Et le secrétaire général de la Rabita Mohammadia des Oulémas de rappeler, à cet égard, un autre texte, figurant dans plusieurs sourates du Coran, qui «affirme que ce que nous épargnons, nous le trouvons chez Dieu». «La solidarité en islam n’est pas d’ordre esthétique, coïncidant seulement avec l’Aïd. C’est plutôt organique et infuse tout au long, en large et en profondeur des textes de l’islam», conclut Ahmed Abbadi.

L’élan de solidarité, spécialement durant la fête du sacrifice est également d’ordre social. Le sociologue Ali Chaabani rappelle que «la solidarité est un pilier essentiel de la société, car c'est le devoir de l'Homme d'aider les autres quelles que soient les conditions».
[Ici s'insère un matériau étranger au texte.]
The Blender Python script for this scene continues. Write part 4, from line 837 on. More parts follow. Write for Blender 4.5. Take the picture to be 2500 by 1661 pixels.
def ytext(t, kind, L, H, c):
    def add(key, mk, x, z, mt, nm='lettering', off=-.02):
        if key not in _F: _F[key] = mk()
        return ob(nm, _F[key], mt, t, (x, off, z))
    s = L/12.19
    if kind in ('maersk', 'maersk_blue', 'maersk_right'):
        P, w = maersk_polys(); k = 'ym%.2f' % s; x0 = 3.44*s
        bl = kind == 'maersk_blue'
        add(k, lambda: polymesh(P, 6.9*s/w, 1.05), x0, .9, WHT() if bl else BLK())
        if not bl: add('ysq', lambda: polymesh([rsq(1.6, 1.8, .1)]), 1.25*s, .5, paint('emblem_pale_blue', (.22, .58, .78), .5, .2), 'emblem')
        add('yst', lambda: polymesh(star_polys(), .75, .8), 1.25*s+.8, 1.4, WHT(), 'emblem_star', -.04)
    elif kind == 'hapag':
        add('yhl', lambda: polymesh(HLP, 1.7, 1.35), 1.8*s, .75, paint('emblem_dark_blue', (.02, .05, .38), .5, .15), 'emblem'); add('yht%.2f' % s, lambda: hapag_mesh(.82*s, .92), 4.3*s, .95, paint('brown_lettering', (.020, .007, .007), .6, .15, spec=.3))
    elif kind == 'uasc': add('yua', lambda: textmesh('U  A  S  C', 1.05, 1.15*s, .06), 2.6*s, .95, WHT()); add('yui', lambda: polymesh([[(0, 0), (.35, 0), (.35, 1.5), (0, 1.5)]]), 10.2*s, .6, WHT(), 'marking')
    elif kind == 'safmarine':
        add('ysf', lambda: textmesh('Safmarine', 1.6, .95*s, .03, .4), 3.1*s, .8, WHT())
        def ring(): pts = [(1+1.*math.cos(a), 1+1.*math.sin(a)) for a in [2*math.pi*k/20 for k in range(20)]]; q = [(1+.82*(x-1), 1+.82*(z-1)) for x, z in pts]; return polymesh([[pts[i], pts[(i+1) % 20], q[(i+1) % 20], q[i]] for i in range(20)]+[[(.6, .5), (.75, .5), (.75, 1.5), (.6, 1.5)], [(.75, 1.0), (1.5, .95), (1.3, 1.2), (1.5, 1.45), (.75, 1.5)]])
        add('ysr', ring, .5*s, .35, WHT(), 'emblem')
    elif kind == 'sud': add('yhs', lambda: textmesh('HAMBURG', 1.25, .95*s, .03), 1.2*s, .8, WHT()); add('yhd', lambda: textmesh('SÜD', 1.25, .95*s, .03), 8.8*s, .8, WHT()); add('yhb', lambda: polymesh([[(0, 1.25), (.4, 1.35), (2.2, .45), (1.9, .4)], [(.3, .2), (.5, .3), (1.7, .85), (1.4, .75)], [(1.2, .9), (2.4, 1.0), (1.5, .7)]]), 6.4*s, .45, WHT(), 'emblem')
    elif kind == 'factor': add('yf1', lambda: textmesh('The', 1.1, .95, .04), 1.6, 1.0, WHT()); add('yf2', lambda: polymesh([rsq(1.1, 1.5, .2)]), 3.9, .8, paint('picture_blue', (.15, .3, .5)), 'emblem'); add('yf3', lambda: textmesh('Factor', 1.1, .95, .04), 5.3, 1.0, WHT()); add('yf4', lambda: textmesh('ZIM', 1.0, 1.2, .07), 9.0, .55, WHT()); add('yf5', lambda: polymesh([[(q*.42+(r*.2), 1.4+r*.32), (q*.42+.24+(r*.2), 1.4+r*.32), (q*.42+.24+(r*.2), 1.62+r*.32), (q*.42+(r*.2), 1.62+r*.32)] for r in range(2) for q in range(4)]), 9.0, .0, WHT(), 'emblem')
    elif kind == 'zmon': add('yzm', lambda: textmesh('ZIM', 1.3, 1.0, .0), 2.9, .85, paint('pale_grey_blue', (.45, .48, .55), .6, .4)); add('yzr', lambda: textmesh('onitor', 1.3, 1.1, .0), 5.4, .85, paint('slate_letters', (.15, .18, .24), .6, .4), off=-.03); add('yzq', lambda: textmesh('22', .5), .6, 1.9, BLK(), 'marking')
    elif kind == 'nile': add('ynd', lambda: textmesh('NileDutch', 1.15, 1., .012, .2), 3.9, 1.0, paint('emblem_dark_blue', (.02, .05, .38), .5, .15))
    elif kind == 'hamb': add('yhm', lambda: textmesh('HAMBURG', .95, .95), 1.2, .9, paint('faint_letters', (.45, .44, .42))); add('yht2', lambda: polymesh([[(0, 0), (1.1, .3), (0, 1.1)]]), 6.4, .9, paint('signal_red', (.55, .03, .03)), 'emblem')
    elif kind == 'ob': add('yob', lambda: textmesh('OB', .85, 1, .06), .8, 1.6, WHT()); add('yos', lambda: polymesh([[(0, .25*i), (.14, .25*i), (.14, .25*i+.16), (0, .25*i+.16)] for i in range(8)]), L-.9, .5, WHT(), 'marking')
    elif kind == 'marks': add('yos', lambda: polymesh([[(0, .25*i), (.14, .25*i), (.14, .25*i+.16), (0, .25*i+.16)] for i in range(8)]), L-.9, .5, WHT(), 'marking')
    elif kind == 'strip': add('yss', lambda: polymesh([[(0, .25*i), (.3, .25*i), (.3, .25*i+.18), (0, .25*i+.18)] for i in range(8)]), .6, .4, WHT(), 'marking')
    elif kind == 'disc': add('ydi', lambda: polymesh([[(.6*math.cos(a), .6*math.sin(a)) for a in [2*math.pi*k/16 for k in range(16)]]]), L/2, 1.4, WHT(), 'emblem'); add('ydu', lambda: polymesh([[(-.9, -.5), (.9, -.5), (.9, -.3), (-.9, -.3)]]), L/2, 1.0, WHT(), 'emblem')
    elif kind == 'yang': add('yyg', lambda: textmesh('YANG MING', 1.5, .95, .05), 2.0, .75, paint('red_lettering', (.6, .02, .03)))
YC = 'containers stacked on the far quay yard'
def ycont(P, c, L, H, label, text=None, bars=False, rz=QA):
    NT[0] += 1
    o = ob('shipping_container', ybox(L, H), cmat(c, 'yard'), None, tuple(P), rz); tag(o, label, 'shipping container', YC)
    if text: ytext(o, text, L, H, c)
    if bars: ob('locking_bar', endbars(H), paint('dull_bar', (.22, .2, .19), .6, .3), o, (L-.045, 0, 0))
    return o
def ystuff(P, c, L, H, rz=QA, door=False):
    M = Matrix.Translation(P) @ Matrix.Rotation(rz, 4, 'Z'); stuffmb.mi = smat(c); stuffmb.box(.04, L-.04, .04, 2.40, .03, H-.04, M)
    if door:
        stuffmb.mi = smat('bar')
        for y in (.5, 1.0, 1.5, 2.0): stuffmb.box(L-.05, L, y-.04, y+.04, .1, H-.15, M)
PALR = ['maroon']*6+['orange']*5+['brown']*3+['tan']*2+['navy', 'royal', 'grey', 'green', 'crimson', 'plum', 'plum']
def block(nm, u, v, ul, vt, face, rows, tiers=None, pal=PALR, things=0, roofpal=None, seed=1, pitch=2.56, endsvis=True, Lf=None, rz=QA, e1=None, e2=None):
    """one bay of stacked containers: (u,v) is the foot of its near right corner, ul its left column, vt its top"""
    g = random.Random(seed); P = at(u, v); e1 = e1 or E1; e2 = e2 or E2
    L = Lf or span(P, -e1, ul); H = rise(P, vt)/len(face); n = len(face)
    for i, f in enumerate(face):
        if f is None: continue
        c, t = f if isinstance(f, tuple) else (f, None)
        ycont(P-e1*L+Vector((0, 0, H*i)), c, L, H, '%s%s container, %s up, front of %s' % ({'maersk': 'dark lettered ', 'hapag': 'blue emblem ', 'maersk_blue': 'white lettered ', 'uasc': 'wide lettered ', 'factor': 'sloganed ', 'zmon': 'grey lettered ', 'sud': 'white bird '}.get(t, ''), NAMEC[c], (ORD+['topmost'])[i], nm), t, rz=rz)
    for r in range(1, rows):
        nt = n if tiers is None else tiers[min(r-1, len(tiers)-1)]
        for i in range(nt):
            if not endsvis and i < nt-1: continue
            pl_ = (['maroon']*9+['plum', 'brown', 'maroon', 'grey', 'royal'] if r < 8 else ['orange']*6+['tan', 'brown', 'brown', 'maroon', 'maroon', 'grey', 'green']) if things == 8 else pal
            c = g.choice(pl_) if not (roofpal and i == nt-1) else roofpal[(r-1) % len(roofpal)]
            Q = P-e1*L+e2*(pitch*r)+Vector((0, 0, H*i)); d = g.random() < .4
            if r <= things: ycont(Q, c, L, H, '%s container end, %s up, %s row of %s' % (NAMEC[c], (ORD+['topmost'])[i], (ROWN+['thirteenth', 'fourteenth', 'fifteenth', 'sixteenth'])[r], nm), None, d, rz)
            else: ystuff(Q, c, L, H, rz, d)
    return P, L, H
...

Une valeur aux multiples facettes

Rappelant la distinction faite par le sociologue français Émile Durkheim, l'un des fondateurs de la sociologie moderne, ayant évoqué la solidarité mécanique et la solidarité organique, Ali Chaabani considère que ces deux composantes existent simultanément au Maroc.

«A l'occasion de l'Aïd al-Adha par exemple, il y a la mobilisation de certaines associations, ce qui est une forme de mobilisation organique, donc organisée tout comme les initiatives menées par des individus dans l’ombre ou au sein de leur famille, ce qui est une solidarité mécanique», explique-t-il.

«De nombreux philanthropes ou associations entreprennent des initiatives volontaires afin d'apporter joie et bonheur aux enfants, personnes âgées et personnes nécessiteuses. Ces valeurs sont encore vivantes au sein de la société marocaine et doivent encore être renforcées car c’est aussi un moyen de réduire les disparités sociales.»

Ali Chaabani

De son côté, le sociologue marocain Chakib Guessous considère que l’élan de solidarité a plusieurs facettes, car «même lorsqu’une famille égorge un mouton et donne une partie de celui-ci à des proches, il s’agit d’un geste de solidarité».

Il affirme que ce phénomène n’est pas nouveau. «Cela a toujours existé au sein de la société marocaine, même si aujourd’hui, ce sont des associations qui prennent le relai. Le sacrifice, de nos jours, n’est plus un souvenir de l’acte d’Abraham mais surtout un moyen pour faire preuve de solidarité au sein de la collectivité», analyse-t-il.

La solidarité impactée par les changements ?

Mais cette solidarité reste impactée par plusieurs changements. Si le sociologue Ali Chaabani croit savoir que «la solidarité organique devient de plus en plus forte car elle donne un nouveau souffle à la solidarité tout en renforçant les relations sociales», son collègue Chakib Guessous, qui reconnaît que «l’envie de solidarité persiste», note toutefois qu’«il y a un certain nombre de faits sociaux et sociétaux qui font que la solidarité est en train de se réduire».

«Auparavant, un mouton n’était pas aussi cher. Mais aujourd’hui, une personne avec un salaire ne dépassant pas le SMIG a du mal à en acheter d’où le recours aux crédits. Et lorsqu’on n’a pas la possibilité de payer son mouton sans crédit ou qu’on le paye avec difficulté, on a aussi du mal à en donner une partie, ce qui affecte la solidarité.»

Chakib Guessous

«La transformation des familles, qui deviennent de plus en plus nucléaires, les revenus qui ne peuvent plus permettre aux gens de subvenir à leurs besoins, et même l’urbanisation peuvent tous affecter la solidarité au sein de la société marocaine», conclut-il.